Zu den geltend gemachten unionsrechtlichen Bedenken ist auf das bereits genannte hg. Erkenntnis vom 28. Juni 2011, Zl. 2011/17/0068, das über eine Beschwerde der Gesellschaft deren Geschäftsführer der Beschwerdeführer ist, erging, zu verweisen. Aus den dort genannten Gründen trifft die von der belangten Behörde gezogene Schlussfolgerung zu, dass Unionsrecht im Beschwerdefall nicht der Anwendung der von der belangten Behörde herangezogenen Regelungen des Glücksspielgesetzes entgegensteht.

Betreffend die weiteren Ausführungen, es liege eine Inländerdiskriminierung des Beschwerdeführers vor, wird gemäß § 43 Abs. 2 VwGG auf das hg. Erkenntnis vom 15. September 2011, Zl. 2011/17/0200, verwiesen. Aus den dort angestellten Überlegungen ist auch aus den in diesem Zusammenhang in der Beschwerde vorgetragenen Argumenten für den Standpunkt des Beschwerdeführers nichts zu gewinnen.

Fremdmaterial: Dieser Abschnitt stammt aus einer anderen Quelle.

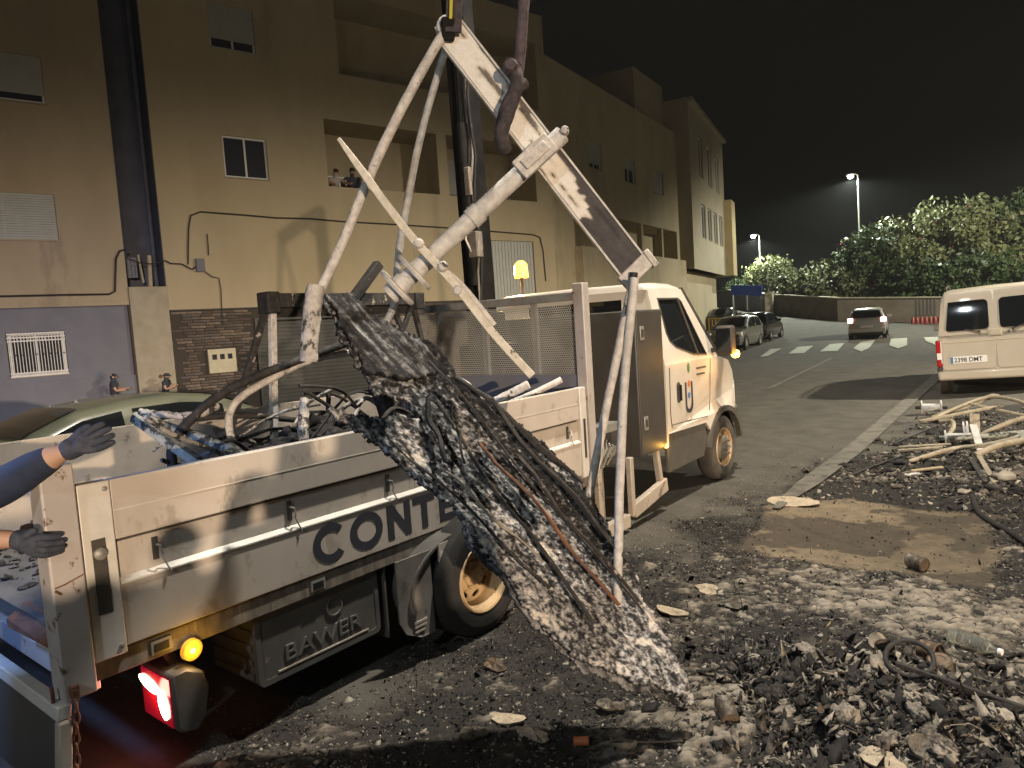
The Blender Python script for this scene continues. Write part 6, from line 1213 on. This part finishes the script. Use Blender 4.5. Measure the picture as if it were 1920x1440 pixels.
# retaining wall along the bend, blue hoarding above it
wl = thing('roadside_wall', 'low rendered retaining wall along the far bend of the road', 'wall', (-7, 52, 0)); wp = [(16, 50.5), (2, 51), (-6.8, 52), (-13, 52.7), (-19.2, 58.4), (-25.3, 64.5), (-40, 75)]
for i in range(len(wp) - 1):
    q = MB(); (xa, ya), (xb, yb) = wp[i], wp[i + 1]; za, zb = zg(xa, ya), zg(xb, yb); q.add([(xa, ya, za - .3), (xb, yb, zb - .3), (xb, yb, zb + 1.55), (xa, ya, za + 1.55), (xa + .1, ya + .35, za - .3), (xb + .1, yb + .35, zb - .3), (xb + .1, yb + .35, zb + 1.55), (xa + .1, ya + .35, za + 1.55)], [(0, 1, 2, 3), (5, 4, 7, 6), (3, 2, 6, 7), (0, 3, 7, 4), (1, 5, 6, 2)]); q.build('wall_section', 'wall_render', wl)
    q = MB(); q.bar((xa, ya + .15, za + 1.60), (xb, yb + .15, zb + 1.60), .5, .09); q.build('coping', 'concrete', wl)
q = MB(); q.box(-19.6, -19.0, 57.5, 58.1, zg(-19.2, 57.8) - .1, zg(-19.2, 57.8) + 1.9); q.build('pier', 'plaster_white', wl)
t_ = thing('hoarding', 'blue metal hoarding standing above the far wall', 'hoarding', (-22.2, 63.6, 3)); q = MB()
q.bar((-23.3, 60.0, 3.85), (-20.3, 58.9, 3.55), .06, .85); q.build('sheet', 'blue_panel', t_); q = MB()
for f_ in (0.02, .5, .98): x_, y_ = -23.3 + 2.9 * f_, 60.0 - 1.1 * f_; q.box(x_, x_ + .1, y_ + .05, y_ + .15, 2.0, 3.9)
q.build('posts', 'steel_grey', t_)

# ================================================================== STREET LAMPS
def street_lamp(label, q, arm, pole=None, group='lit street lamps'):
    """q = where the light hangs; arm = vector from the lamp head back to the pole"""
    q = Vector(q); a = Vector(arm); px__, py__ = q.x + a.x, q.y + a.y; zb = zg(px__, py__); t = thing('street_lamp', label, 'street lamp', (px__, py__, zb), 0, group)
    k = MB(); k.tube([(px__, py__, zb), (px__, py__, zb + 1.2), (px__, py__, q.z + .02)], [.09, .075, .05], 12); k.build('pole', 'zinc', t, smooth=50)
    k = MB(); k.tube([(px__, py__, q.z - .1), (px__ - a.x * .1, py__ - a.y * .1, q.z + .08), (q.x + a.x * .3, q.y + a.y * .3, q.z + .14)], .035, 8); k.build('arm', 'zinc', t, smooth=50)
    ah = a.normalized(); sd_ = Vector((-ah.y, ah.x, 0)); k = MB(); h0 = q + ah * .30 + Vector((0, 0, .12)); h1 = q - ah * .32 + Vector((0, 0, .10))
    k.bar(h0, h1, .30, .10); hd = k.build('head', 'steel_grey', t, bevel=.03)
    k = MB(); k.lathe(q + Vector((0, 0, .055)), (0, 0, -1), [(0, .19), (.06, .21), (.15, .18), (.22, .09), (.22, 0)], 18); k.build('lens', 'lamp_hot', hd, smooth=50); return t
labs = ['tall lit street lamp rising from the bushes, nearest of the lamps', 'lit street lamp standing above the bushes near the bend', 'tiny distant lit lamp, left one of the far pair', 'tiny distant lit lamp, right one of the far pair']
for q_, l_, am_ in zip(L_FAR, labs, ((.42, .34, 0), (.42, .30, 0), (.5, .3, 0), (-.5, -.2, 0))): street_lamp(l_, q_, am_)
street_lamp('street lamp far behind the camera lighting the truck side', KEY_A, (.9, -.4, 0)); street_lamp('tall street lamp on the right lighting the burnt ground from above', KEY_B, (3.2, -1.0, 0)); street_lamp('unseen cool fill lamp on a mast, added behind the camera', FILL_E, (.5, -.5, 0)); street_lamp('unseen street lamp level with the champagne van, added to brighten the road', FILL_D, (.9, -.2, 0)); street_lamp('street lamp up the street beyond the right edge', KEY_C, (.9, .3, 0))  # the mast lamp and the van-side lamp are added, unseen fill
t_ = thing('blue_beacon', 'blue flashing beacon on the roof of the navy car', 'beacon', (-10.6, .40, 1.44)); k = MB(); k.lathe((-10.6, .40, 1.44), (0, 0, 1), [(0, .07), (.03, .075), (.12, .06), (.15, .02), (.15, 0)], 16); k.build('dome', 'blue_hot', t_, smooth=50)
t_ = thing('blue_beacon', 'unseen blue beacon on a stand, added to tint the truck rear', 'beacon', (-4.0, -.2, 0)); k = MB(); k.tube([(-4.0, -.2, 2.0), (-4.0, -.2, .5)], .02, 8)  # stand and dome added to carry the blue wash, out of view
for i in range(3): k.tube([(-4.0, -.2, .6), (-4.0 + .5 * math.cos(i * 2.1), -.2 + .5 * math.sin(i * 2.1), zg(-4.0, -.2))], .015, 6)
k.build('stand', 'chassis', t_); k = MB(); k.lathe((-4.0, -.2, 1.98), (0, 0, 1), [(0, .05), (.1, .05), (.13, .02), (.13, 0)], 14); k.build('dome', 'blue_hot', t_, smooth=50)

# ================================================================== TREES AND BUSHES ABOVE THE WALL
def leaves(n, centre, rad, size, clumps, seed, squash=.8):
    g = np.random.default_rng(seed); cc = g.normal(0, 1, (clumps, 3)); cc /= np.linalg.norm(cc, axis=1)[:, None]; cc *= g.uniform(.35, 1.0, (clumps, 1)) ** .5; cr = g.uniform(.16, .40, clumps)
    i = g.integers(0, clumps, n); d = g.normal(0, 1, (n, 3)); d /= np.linalg.norm(d, axis=1)[:, None]; p = cc[i] + d * (cr[i] * g.uniform(.5, 1.05, n))[:, None]
    p = p * np.array(rad) + np.array(centre); a = g.normal(0, 1, (n, 3)); a /= np.linalg.norm(a, axis=1)[:, None]; b = np.cross(a, g.normal(0, 1, (n, 3))); b /= np.linalg.norm(b, axis=1)[:, None]
    m_ = n // 8; j = g.integers(0, 40, m_); dr = g.normal(0, 1, (40, 3)); dr[:, 2] = np.abs(dr[:, 2]) * .8 + .1; dr /= np.linalg.norm(dr, axis=1)[:, None]; p[:m_] = np.array(centre) + dr[j] * np.array(rad) * (.85 + .42 * g.uniform(0, 1, (m_, 1))) + g.normal(0, .09, (m_, 3)) * min(rad)
    s = size * g.uniform(.6, 1.4, (n, 1)); V = np.stack([p - a * s, p + b * s * .55, p + a * s, p - b * s * .55], 1).reshape(-1, 3); F = np.arange(n * 4).reshape(n, 4); return V, F
def bush(label, c, rad, m, n, size, seed, blossom=0, name='bush', cat='bush', stem=True):
    zb = zg(c[0], c[1]); t = thing(name, label, cat, (c[0], c[1], zb), 0, 'bushes above the far wall'); V, F = leaves(n, (0, 0, c[2] - zb), rad, size, 46, seed)
    fast_mesh('crown', V, F, m, False, None, t)
    if blossom: V, F = leaves(blossom, (0, 0, c[2] - zb), [r * 1.02 for r in rad], size * .8, 14, seed + 500); fast_mesh('blossoms', V, F, 'blossom', False, None, t)
    k = MB()
    for j in range(4): k.tube([(c[0] + .15 * j - .2, c[1], zb), (c[0] + .3 * j - .4, c[1] + .1, zb + (c[2] - zb) * .5), (c[0] + (j - 1.5) * rad[0] * .35, c[1] + (j % 2 - .5) * rad[1] * .5, c[2] + rad[2] * .3)], [.09, .07, .03], 7)
    k.build('trunk', 'bark', t, smooth=50)
bush('big pale-leaved bush, tallest of those behind the van', (-7.4, 57.5, 5.0), (4.2, 2.6, 3.0), 'leaf_pale', 16000, .17, 1, 120)
bush('dark bush filling the skyline beyond the van roof', (-1.5, 60, 5.2), (4.2, 2.8, 3.2), 'leaf_dark', 13000, .17, 2, 40)
bush('dusky bush between the street lamp and the pale bush', (-11.2, 56.5, 4.4), (2.2, 2.0, 2.5), 'leaf_dark', 9000, .16, 3, 260)
bush('low pale bush spilling over the wall behind the hatchback', (-13.6, 56.8, 3.6), (2.6, 2.0, 1.6), 'leaf_olive', 9000, .15, 4)
bush('small olive bush right of the second lamp', (-16.8, 59.5, 3.6), (2.3, 1.8, 1.3), 'leaf_olive', 8000, .15, 5)
bush('rounded tree crown behind the second lamp post', (-21.2, 63.5, 4.7), (1.8, 1.8, 1.6), 'leaf_pale', 8000, .15, 6, name='tree', cat='tree')
bush('thin bush at the far left end of the wall, by the hoarding', (-24.6, 66.8, 4.0), (1.6, 1.5, 1.0), 'leaf_dark', 6000, .15, 7)
bush('shadowed bush hanging over the wall beneath the pale bush', (-6.2, 55, 3.0), (4.0, 1.6, 1.6), 'leaf_dark', 9000, .16, 8)
bush('dark tall bush at the right end beyond the van', (4.5, 57.5, 5.0), (4.2, 2.6, 3.2), 'leaf_dark', 8000, .18, 9)
bush('sparse red-flowering shoots leaning by the near lamp post', (-12.6, 57.4, 5.4), (1.2, 1.0, 1.4), 'leaf_olive', 2200, .13, 10, 700)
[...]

Soweit in der Beschwerde das Vorliegen eines Verbotsirrtums gemäß § 5 Abs. 2 VStG geltend gemacht wird, ist auf die eingehende Begründung der belangten Behörde zu verweisen. Wenn im Gutachten P. ungeachtet der (dem Beschwerdeführer auch bekannten) Tatsache, dass ein Betrag von bis zu 20 Euro lukriert werden kann, die Aussage getroffen wird, dass es sich nicht um einen Glücksspielautomaten handle, stellt diese Aussage ohne nähere Erläuterung eine bloße Rechtsbehauptung dar, deren mangelnde Begründung auch dem Beschwerdeführer hätte auffallen müssen. Gutachten, deren Schlussfolgerungen in derart eklatanter Weise unschlüssig sind, sind nicht geeignet, einen entschuldbaren Verbotsirrtum zu begründen (vgl. das hg. Erkenntnis vom 20. Juli 2011, Zl. 2011/17/0136). Wie der Verwaltungsgerichtshof in seinem Erkenntnis vom 22. Februar 2006, Zl. 2005/17/0195, dargelegt hat, ist gerade dann, wenn bewusst eine Konstruktion gewählt wird, mit der die rechtlichen Möglichkeiten bis zum Äußersten ausgereizt werden sollen, eine besondere Sorgfalt hinsichtlich der Erkundigung über die Rechtslage an den Tag zu legen (vgl. auch das hg. Erkenntnis vom 7. Oktober 2010, Zl. 2006/17/0006).

Die Beschwerde war daher gemäß § 42 Abs. 1 VwGG als unbegründet abzuweisen.

Die Kostenentscheidung gründet auf den §§ 47 ff VwGG in Verbindung mit der VwGH-Aufwandersatzverordnung 2008, BGBl. II Nr. 455.